Everett Symphony Orchestra’s final performance of the season will be Friday.
The symphony, beset by financial problems, has chosen to end its season early and vacate its art deco headquarters in downtown Everett for a former movie theater at Everett Mall.
It will also be the curtain call for Paul-Elliott Cobbs, the symphony’s longtime conductor and music director.
Everett Symphony’s future will depend largely on how much the community is willing to pay to listen to symphonic music.
Symphony leaders are working on producing a concert in October, but no others are planned.
Concerts won’t happen unless money to pay for them is already in the bank, volunteer chief executive Roger Pawley said, adding that the symphony cannot carry on business as usual.
“We used to operate as pray-as-you go, where you make all these income assumptions about what you think you can do and pray they come through. And that hasn’t worked,” Pawley said.
Instead, the symphony is considering a business model that determines the season by how much money the organization has on Jan. 15, he said.
The blighted economy hasn’t helped the symphony. Declining ticket sales and a drop in corporate and private donations — both down about 35 percent this year — have forced the organization to reduce its staff to one paid office worker and to cancel all the musicians’ contracts, including that of Cobbs. Cobbs has been at that post for more than 25 years.
To pay off its $500,000 debt, the symphony has dipped into a $1 million endowment from John and Idamae Schack, donated in 1999 to help stabilize symphony finances. Halving the endowment — made with the donor’s permission — was necessary after an accumulation of nine years of operating losses.
Some of those losses were accrued by paying for the symphony’s 6,600-square-foot rehearsal hall and offices at 2710 Colby Ave., Everett.
After failing to raise $3.5 million in a capital campaign for the building, the board sold it in July 2008. Now, the symphony must vacate the building by Sunday.
A temporary symphony office has been set up at Everett Mall, and the symphony and the mall have negotiated a new partnership to explore the relocation of symphony headquarters to the mall.
The symphony is looking at the mall’s vacant three-screen theater. A one-year feasibility study is planned to determine if the space can someday be used as a rehearsal hall and performance space for some of the symphony’s smaller performances.
Meanwhile, some symphony musicians are incensed and vow to continue the season.
“This was all a surprise to us,” principal cellist Cami Davis said Tuesday. “We kept saying, ‘Please, don’t go dark. We have too much to lose if we do this.’
“So now, the orchestra musicians are going to produce the February concert by ourselves because we are not going dark.”
On a bright note, the Boeing Co. came through this season with a $10,000 grant to support two new symphony initiatives — the Family Together Concerettes for children and the Showcase Benefit Concerts.

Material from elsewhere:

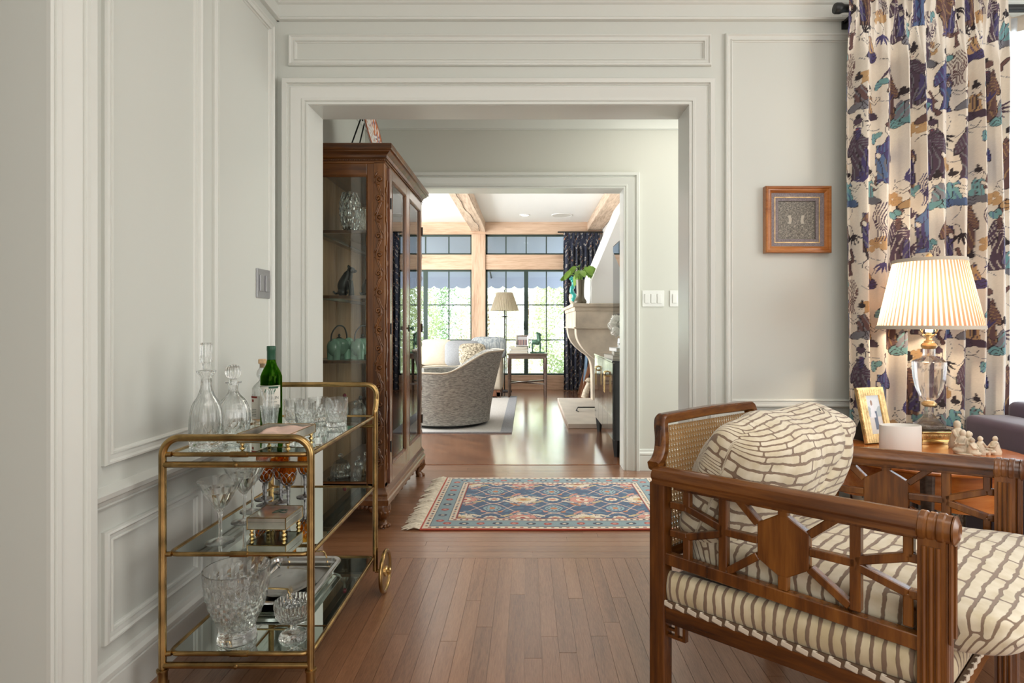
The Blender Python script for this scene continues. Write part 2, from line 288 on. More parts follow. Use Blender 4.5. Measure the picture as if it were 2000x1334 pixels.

Pawley said these concerts will continue at the children’s play area at the Everett Mall for free with the next concert scheduled for sometime in February.
The symphony musicians will play for free on Friday so the “American Idols” concert can go on.
“And that’s huge,” Pawley said.
Full refunds will be issued for symphony patrons who don’t choose to donate the season subscriptions. Patrons can call 425-258-1605, ext. 801 or 802, or e-mail info@everett symphony.org.
The symphony has a core audience of about 1,500 patrons, and had been running on a budget ranging from $350,000 to $600,000 over the past several years.
“This process we need to go through is to ask what the community wants of a symphony, and we might end up looking very different — we don’t know yet,” said Pawley, describing the symphony’s current situation as “wrenching.”
“We’re doing the best we can under a very difficult situation,” Pawley said. “Nobody’s happy.”